The key here is that emotions are driving the stock price. And that is a huge risk, since emotions can just as easily change from positive to negative as they changed from negative to positive here. A huge pullback in Opendoor's share price is entirely possible. Most investors should not be buying Opendoor expecting the stock to keep soaring ever higher.

The real problem here is that investors have priced in a huge amount of positive change even though the new CEO hasn't had enough time to make any material changes. At this point, all Nejatian has are good ideas, including using AI, a hot word on Wall Street, and letting employees go. Both ideas could lower costs and, thus, help Opendoor become profitable. But there's no evidence that it will work. And it will take time and money to make any changes the CEO envisions.

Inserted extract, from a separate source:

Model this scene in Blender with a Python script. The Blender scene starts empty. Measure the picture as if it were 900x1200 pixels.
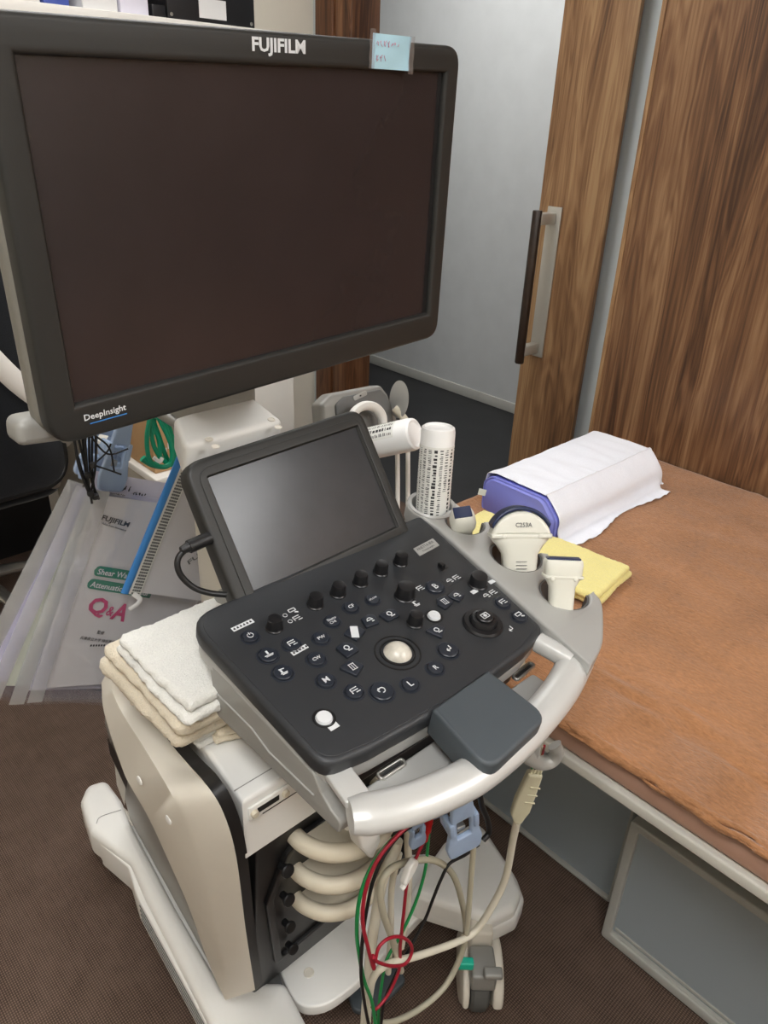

Wait for some evidence of success with Opendoor

Right now, the only thing that investors can expect from Opendoor is change. What those changes actually mean for the business is up in the air. Some investors on Wall Street clearly believe that the changes will lead to a magnificent improvement in the company's financial fortunes. If that doesn't pan out as expected, or if it takes too long, or if it costs too much to get the changes in place, well, investors' moods could shift on a dime.

In other words, after a shocking price advance, uncertainty is what investors can expect from Opendoor right now. All but the most aggressive investors should watch from the sidelines until the new CEO actually has some accomplishments to offer investors as evidence that his changes will turn a money-losing upstart into a sustainably profitable business.